IPTO management alternative ‘to be sought if lenders insist’

An alternative measure of equivalent value will be sought if the country’s lenders insist on private management for a new company proposed by the government to take on the fixed assets of IPTO, Greece’s gas grid operator, associates of Prime Minister Alexis Tsipras have told energypress.

The prime minister’s aides said that they have been informed by the energy ministry on the demand raised by lenders, while also noting they felt an impasse has not yet been reached.

The prime minister’s aides will be waiting for news from Environment and Energy Minister Panos Skourletis’s meeting with creditor representatives, expected this week, for a clearer picture on the IPTO matter.
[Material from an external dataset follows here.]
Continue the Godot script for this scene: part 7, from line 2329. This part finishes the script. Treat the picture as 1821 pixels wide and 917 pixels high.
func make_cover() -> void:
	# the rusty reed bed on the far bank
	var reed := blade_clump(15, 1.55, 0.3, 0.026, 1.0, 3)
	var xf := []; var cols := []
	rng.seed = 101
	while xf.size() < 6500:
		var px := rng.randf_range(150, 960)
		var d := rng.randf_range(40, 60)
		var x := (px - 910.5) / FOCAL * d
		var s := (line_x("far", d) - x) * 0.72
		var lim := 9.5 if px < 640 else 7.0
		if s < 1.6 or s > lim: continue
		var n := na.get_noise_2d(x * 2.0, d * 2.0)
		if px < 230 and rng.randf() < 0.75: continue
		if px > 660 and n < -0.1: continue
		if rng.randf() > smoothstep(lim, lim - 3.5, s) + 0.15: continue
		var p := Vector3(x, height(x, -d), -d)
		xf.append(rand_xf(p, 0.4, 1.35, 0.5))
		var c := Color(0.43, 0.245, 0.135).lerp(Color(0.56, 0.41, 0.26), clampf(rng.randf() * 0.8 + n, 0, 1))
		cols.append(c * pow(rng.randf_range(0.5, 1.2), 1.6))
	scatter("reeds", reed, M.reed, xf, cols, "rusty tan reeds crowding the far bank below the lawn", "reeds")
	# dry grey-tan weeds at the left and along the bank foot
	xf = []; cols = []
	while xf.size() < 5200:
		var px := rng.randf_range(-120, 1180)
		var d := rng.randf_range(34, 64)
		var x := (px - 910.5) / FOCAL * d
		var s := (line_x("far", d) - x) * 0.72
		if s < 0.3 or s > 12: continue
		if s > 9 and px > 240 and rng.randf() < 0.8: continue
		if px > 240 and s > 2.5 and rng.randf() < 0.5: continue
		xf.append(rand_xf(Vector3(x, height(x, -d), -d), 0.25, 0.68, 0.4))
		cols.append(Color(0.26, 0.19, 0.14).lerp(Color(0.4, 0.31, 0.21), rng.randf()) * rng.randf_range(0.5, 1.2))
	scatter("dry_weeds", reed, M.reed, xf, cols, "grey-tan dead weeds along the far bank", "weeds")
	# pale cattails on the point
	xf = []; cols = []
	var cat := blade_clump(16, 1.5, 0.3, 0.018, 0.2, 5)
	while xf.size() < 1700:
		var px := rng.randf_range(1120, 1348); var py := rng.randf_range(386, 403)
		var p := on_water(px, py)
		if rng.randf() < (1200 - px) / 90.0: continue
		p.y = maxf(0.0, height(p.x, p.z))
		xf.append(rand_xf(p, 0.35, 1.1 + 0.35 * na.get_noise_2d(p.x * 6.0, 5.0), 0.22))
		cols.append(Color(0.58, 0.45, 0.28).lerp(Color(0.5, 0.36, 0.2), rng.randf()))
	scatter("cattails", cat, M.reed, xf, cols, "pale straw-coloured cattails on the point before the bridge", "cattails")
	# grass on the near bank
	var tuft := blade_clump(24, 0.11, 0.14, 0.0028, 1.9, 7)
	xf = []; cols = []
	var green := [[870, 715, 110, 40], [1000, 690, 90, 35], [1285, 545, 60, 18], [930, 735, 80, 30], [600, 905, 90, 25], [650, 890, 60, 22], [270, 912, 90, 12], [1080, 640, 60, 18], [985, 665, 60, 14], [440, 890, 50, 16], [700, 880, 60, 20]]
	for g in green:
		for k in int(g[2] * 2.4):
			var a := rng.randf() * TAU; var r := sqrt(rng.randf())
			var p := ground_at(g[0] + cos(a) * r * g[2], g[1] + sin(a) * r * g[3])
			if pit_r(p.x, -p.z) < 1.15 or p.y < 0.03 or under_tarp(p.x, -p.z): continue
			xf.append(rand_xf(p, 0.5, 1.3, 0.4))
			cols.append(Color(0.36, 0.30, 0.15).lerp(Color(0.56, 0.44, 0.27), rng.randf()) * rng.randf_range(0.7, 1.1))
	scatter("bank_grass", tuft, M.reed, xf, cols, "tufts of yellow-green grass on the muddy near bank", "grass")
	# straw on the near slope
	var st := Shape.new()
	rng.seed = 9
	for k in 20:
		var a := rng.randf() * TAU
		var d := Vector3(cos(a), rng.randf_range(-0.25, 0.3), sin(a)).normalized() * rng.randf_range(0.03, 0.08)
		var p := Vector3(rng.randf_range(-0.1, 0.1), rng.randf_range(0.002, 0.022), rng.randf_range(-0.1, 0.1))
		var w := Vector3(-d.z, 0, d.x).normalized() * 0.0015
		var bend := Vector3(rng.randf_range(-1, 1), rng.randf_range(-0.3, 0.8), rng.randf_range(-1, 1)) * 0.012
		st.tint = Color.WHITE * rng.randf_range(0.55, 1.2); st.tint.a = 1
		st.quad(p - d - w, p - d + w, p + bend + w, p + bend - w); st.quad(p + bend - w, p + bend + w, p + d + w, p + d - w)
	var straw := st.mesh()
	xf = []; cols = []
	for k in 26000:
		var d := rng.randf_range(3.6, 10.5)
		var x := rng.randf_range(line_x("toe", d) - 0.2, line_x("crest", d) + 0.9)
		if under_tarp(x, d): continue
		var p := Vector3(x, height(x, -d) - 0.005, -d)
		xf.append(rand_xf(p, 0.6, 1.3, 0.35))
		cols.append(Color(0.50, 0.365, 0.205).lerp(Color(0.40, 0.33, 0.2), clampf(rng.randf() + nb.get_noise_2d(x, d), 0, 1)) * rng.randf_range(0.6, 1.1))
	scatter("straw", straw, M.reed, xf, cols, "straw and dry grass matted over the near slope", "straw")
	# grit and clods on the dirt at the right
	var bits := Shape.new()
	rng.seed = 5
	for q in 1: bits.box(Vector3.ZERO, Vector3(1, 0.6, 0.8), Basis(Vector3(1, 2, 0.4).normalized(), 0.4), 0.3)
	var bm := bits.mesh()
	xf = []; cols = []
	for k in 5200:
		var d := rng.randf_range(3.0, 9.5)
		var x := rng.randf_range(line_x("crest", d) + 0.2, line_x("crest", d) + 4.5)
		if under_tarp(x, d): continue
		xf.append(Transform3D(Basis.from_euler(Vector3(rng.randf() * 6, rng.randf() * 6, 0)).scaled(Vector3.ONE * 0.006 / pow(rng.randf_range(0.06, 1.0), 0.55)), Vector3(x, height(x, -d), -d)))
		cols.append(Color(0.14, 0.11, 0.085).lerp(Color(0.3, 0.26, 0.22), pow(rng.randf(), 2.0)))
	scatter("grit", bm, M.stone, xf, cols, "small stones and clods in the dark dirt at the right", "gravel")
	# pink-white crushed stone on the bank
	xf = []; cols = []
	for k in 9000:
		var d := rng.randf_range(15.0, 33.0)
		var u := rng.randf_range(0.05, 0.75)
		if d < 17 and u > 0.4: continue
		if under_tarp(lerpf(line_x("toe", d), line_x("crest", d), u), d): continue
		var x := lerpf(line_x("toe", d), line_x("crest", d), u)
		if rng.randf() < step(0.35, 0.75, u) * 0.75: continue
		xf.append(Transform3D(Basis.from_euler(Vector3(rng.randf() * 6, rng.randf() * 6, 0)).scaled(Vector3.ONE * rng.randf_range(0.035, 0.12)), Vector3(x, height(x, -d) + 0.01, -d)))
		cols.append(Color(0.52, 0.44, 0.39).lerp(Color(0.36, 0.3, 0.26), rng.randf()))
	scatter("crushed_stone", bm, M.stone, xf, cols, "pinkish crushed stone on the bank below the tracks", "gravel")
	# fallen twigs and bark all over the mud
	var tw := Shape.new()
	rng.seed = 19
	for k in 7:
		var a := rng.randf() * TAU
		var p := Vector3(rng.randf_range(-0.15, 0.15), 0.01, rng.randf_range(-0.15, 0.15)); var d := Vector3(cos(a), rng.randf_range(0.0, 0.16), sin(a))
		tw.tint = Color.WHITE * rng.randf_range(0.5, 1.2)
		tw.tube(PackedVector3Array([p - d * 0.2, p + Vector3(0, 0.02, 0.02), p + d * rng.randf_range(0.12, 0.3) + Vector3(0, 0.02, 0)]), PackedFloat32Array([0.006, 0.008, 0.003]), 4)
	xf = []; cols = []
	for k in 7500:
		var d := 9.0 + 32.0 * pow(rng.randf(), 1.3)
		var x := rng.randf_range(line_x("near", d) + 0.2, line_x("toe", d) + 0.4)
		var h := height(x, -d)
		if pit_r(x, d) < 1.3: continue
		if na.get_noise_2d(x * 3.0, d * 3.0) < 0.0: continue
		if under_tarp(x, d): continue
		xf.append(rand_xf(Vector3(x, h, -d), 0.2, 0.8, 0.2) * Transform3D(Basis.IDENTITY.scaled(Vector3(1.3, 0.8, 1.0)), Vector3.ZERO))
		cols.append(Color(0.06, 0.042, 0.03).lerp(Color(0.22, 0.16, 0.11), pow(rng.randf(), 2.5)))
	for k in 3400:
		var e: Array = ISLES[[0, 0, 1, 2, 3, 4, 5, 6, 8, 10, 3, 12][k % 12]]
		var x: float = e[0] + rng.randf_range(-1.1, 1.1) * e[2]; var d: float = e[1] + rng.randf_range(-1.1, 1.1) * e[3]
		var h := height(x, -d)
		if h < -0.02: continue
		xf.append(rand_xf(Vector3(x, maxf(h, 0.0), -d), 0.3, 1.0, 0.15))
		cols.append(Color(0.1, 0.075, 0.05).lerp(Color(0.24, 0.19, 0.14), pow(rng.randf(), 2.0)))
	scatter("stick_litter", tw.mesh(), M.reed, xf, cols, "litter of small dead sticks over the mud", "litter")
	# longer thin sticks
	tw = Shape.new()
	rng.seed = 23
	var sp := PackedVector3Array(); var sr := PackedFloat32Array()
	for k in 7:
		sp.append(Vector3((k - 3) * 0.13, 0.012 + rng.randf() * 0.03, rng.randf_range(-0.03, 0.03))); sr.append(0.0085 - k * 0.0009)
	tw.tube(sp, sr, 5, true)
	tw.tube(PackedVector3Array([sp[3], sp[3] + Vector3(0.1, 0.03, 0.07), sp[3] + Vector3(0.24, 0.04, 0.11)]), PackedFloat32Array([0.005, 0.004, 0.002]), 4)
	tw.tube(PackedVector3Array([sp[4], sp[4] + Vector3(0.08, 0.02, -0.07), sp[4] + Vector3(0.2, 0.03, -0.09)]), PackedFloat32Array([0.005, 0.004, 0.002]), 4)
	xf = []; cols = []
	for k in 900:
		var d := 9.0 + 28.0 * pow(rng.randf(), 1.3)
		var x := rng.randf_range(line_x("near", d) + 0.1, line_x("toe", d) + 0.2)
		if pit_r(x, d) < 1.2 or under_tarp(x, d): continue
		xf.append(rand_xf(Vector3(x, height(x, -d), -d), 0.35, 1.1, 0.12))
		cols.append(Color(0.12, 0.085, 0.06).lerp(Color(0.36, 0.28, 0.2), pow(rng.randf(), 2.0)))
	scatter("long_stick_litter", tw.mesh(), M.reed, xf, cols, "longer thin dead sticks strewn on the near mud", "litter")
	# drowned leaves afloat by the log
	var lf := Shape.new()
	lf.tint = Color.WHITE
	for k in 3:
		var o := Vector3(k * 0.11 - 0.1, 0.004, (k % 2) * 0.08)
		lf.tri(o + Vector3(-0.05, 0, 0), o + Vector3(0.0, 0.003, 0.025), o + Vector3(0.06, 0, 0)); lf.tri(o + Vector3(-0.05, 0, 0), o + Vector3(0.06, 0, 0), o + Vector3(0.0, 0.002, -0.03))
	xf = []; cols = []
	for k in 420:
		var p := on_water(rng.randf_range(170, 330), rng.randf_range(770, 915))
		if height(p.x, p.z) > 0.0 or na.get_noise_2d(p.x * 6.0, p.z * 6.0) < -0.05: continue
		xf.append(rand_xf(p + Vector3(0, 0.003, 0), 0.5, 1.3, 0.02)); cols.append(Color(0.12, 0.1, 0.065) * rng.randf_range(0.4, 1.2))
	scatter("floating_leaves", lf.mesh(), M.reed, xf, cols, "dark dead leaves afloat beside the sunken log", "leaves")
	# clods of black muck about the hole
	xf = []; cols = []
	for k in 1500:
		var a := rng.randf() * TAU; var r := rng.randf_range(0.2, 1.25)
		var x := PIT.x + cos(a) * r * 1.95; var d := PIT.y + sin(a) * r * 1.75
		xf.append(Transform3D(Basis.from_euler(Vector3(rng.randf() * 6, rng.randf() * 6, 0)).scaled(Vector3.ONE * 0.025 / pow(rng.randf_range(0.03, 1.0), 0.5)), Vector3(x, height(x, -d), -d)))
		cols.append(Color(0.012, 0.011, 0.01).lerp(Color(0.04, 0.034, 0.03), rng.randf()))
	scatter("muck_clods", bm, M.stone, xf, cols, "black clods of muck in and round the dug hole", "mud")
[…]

A date for the meeting has not yet been announced.

Government officials believe leeway exists on the IPTO case and feel that a deal with a leaning towards Greece’s proposal can be achieved.

The lenders have accepted a Greek proposal for the establishment of a new company to take on IPTO’s fixed assets, but are now demanding that its management be assumed by a private-sector company, which would enter the deal as a strategic investor, regardless of the stake it will hold in the new company. Based on the plan, the Greek state will hold a stake of at least 51 percent in the new company.

Greek officials feel that the private-management demand made by the lenders is unreasonable.

IPTO is a wholly-owned subsidiary firm of the main power utility PPC, whose overwhelming market dominance in Greece’s electricity market, from production to retail, will need to be drastically restricted as part of the bailout deal.

All the Greek officials appear to have secured at this stage is avoidance of IPTO’s privatization.